Saturday, 21 May 2016

Is Having a Passion for Profit a Sin?


Passion is a popular word. A cursory Google search on 'passion' yields 633 million results in less than half a second. Coupling that search with the word 'profit' narrows the field to a paltry 93.6 million results. Each entry promises to inform and direct your gifts and passion in ways that will change your life forever and do so at a great profit.

So, what is the balance between passion and profit? How do these two things work together?

Like many, you may feel a tension in your heart between your passion and making a profit.

God has wired you with passions, whether to apply a certain skill in a unique way, or to conquer the world, or to climb Mount Everest. You may have a passion for something halfway around the world or on the block where you live. That is your mountain.

This thinking comes into play as the curriculum for Moving Forward events as we revamp and update our content. It is important to clarify what is your passion, unpack it, and understand what it has to do with God, the world and those around you. It is vital to carry your passionate, God-given desire or dream well and step into greater fulfillment each year of your life.

Many experience the urge to exalt passion above the higher good. There is a tendency to couch these passions in more acceptable terms of social justice causes. It is God who gives you your passion but without the right perspective you can become absorbed in it and by it. If, in the pursuit of your passion, you become fixated on something less than the bigger picture, the shape your passion is taking is not from God.
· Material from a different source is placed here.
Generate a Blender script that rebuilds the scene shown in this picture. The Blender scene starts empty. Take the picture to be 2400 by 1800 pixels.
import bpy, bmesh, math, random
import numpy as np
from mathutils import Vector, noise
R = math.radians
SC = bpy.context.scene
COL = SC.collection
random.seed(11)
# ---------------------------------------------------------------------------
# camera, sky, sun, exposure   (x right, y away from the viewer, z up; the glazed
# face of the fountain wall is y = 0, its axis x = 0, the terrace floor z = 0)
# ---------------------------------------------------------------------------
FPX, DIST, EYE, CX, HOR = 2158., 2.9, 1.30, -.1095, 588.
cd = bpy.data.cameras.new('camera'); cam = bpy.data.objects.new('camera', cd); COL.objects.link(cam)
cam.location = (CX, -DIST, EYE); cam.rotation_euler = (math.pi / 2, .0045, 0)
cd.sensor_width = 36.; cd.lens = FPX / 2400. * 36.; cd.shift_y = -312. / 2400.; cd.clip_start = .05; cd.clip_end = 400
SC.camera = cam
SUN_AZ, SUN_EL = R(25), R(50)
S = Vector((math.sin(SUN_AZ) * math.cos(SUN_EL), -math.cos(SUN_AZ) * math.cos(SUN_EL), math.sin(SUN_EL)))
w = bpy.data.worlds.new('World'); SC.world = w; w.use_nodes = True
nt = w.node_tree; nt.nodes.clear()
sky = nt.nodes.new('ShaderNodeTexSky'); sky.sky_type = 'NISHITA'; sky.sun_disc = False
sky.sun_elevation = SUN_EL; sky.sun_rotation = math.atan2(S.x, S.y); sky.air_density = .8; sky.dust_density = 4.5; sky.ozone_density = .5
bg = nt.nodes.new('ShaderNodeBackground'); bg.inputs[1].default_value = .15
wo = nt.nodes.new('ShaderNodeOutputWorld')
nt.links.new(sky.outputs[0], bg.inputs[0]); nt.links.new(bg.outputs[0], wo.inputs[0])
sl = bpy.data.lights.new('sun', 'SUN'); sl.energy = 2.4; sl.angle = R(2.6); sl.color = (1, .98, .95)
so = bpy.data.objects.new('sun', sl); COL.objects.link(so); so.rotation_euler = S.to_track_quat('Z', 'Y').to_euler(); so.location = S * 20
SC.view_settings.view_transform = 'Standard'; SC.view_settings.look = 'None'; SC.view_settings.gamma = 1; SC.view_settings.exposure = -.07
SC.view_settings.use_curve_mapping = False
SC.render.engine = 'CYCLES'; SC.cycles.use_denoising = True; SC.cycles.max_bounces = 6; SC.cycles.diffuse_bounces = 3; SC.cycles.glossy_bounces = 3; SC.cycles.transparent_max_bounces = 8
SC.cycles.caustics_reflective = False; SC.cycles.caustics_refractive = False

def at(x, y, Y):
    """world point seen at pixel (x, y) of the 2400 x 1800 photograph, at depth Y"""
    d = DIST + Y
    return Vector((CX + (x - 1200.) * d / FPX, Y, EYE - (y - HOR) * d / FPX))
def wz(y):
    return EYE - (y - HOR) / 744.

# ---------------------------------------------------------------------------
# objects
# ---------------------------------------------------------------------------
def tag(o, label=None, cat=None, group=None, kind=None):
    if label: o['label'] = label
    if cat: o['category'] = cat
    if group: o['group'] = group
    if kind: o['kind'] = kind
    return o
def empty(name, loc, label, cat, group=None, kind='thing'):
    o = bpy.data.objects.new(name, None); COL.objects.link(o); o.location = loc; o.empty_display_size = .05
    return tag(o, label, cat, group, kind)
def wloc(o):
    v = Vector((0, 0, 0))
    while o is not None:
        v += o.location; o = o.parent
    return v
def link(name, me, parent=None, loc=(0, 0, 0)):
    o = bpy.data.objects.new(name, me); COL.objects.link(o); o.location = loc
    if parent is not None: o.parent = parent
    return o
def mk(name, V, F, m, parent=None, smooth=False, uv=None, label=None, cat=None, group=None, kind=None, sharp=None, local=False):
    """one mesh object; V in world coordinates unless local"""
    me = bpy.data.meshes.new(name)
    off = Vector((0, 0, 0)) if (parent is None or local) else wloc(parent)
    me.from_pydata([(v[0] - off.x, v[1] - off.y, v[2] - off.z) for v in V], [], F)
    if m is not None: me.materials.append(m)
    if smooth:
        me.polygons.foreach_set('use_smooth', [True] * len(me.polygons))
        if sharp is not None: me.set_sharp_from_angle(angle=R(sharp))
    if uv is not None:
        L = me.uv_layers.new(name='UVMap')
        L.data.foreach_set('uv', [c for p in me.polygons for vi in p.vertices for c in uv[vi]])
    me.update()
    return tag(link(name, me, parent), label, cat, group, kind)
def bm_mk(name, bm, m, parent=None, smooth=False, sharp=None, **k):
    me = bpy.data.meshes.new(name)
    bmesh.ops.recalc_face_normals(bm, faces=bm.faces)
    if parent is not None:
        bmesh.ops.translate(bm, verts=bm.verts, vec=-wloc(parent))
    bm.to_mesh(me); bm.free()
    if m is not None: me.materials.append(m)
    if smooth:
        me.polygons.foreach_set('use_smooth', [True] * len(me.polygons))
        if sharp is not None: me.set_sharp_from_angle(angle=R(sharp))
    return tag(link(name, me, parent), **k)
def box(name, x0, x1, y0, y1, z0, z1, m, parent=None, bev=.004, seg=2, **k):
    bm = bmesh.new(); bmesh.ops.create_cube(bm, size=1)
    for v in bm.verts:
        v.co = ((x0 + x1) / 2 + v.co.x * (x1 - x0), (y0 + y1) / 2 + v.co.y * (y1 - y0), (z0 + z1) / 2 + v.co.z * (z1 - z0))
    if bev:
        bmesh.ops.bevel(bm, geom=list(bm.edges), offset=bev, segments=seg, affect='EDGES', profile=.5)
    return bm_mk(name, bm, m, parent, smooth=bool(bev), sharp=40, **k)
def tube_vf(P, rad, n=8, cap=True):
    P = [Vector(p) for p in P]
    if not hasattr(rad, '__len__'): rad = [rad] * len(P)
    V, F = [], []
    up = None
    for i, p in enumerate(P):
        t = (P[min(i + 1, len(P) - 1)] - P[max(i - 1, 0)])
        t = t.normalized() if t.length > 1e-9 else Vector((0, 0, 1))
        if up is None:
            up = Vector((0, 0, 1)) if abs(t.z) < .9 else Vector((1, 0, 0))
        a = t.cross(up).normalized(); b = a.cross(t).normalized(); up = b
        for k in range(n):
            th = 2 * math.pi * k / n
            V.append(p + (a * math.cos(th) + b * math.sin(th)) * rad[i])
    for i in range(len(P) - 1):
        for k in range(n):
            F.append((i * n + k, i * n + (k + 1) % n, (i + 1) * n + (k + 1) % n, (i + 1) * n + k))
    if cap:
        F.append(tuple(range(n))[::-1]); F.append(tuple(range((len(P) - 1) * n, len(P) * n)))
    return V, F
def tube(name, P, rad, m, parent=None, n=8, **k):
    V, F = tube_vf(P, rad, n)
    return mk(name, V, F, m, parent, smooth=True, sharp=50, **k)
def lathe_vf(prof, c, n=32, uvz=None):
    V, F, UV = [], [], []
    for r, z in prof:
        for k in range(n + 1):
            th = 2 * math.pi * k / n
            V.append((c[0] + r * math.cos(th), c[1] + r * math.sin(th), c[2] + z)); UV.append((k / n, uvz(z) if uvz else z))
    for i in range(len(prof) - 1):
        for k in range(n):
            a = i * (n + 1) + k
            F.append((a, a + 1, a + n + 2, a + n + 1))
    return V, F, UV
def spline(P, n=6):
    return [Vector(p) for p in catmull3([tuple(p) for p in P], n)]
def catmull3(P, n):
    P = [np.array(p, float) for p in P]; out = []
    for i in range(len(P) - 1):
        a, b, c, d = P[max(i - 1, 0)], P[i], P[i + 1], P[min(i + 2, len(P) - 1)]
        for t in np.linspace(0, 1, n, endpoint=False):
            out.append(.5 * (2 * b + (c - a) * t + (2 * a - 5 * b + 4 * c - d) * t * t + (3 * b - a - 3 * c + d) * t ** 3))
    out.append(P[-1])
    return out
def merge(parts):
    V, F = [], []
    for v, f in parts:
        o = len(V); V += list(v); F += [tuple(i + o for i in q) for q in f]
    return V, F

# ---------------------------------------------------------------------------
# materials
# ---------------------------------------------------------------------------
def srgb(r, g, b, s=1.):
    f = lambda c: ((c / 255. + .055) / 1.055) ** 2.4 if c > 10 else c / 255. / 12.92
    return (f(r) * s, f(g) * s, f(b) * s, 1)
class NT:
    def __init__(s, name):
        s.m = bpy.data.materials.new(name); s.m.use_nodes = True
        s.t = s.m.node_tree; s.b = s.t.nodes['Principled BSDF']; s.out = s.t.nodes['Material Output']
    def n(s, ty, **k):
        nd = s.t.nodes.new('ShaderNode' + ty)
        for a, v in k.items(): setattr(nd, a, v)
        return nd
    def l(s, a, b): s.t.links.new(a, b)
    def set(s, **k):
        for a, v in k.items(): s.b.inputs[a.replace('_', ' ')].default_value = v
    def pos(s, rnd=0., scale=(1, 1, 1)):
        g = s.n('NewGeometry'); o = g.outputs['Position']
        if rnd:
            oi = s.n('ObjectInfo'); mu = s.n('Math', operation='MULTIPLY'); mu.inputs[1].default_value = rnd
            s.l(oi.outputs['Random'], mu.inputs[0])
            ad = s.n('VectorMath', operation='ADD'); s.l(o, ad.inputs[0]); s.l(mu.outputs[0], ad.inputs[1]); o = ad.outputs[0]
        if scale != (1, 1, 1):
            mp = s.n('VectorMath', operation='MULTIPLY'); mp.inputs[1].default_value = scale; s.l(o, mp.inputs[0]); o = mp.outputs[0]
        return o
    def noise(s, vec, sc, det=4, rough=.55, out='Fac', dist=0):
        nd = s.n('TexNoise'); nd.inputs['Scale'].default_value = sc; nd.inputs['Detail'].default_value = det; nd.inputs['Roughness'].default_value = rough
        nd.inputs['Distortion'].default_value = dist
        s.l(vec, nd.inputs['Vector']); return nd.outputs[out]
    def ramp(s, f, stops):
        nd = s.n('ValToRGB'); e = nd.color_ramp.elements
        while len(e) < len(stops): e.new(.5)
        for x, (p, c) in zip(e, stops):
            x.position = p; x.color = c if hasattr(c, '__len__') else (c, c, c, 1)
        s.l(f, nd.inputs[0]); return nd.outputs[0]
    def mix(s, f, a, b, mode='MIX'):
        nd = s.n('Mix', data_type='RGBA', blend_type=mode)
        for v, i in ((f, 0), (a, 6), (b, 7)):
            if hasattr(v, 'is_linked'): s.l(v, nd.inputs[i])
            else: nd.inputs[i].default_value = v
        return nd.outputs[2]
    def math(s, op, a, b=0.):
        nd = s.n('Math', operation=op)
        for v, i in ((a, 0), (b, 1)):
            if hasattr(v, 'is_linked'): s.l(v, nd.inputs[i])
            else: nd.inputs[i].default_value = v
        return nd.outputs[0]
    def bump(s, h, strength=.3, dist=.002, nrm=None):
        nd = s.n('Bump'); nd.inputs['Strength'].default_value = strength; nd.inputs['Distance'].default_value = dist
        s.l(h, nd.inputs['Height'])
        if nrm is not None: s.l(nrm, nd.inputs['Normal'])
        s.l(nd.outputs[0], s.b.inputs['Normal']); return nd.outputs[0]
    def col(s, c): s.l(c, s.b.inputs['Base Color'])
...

So, which is it? Do you follow passion or remain firmly connected to doing good while your passion falls by the wayside? The pendulum swings first to one side and then the other. If you haven't come to grips with God's shape for your passion, your pursuit of is likely to end in burnout.

To help bring order to this process of reconciling the tension between passion and profit, let us consider together two Scriptures. First, consider Psalm 37:4-5:

"Delight yourself in the LORD; And He will give you the desires of your heart.  Commit your way to the LORD, Trust also in Him, and He will do it."

It is God who reconciles the seeking of Him and work in your passion. Daniel 11:32-33, one of my favorite verses, says, "the people who know their God will do great exploits. Those who have understanding will give insight to the many."

Our American way emphasizes the exploits. But God wants you to know Him as you do the exploits of life and work. He wants you to engage Him with questions about your business: its needs and its processes.

My delightful experience with God came in the corporate world. In creating a corporate learning center that had huge financial success and impacted the professional track of 150,000 people, I learned and developed many principles to use as a guide in this type of process. These principles are summarized and are available to you in my book, Impact Your Sphere of Influence.

Now, let's connect profit to the process. Work is valuable. The skill set God has put in you has been put in you for the sake of profit. Consider the parable of the minas beginning in Luke 19:13-27.

This Scripture teaches us that whatever God has put into your hands (skills, talent, resources) to bring an advance to the kingdom, you will bring a return, not only in finances, but also in the impact on the lives around you.

Marketplace ministry is such an important topic these days. Ministry Today just published an article of mine this week called The Greatest Work on Earth. There I talk about men and women going to work every day with the light on in their hearts, knowing they are carrying the presence of God to impact their mountain, their sphere of influence. This is how God is going to change the world.

My invitation is that you evaluate this concept. As you see it aligning with what you have read here, embrace the concept that you have a passion, that it is totally unto God, that He invites you to walk it out, and that profit is the natural result. This profit is in finances, in the satisfaction you will gain by knowing you used your skills today, and that you were helpful to others.

Remember the man with one mina who did not know or respect his master well. Instead of using his talent he buried it and accused the master of being a harsh taskmaster. The master's response was that the servant was to work with what had been put in his hand until the time of his return.

This privilege you have to fine tune your passion, to develop a track record where you have applied your skill and created a profit is pretty exciting.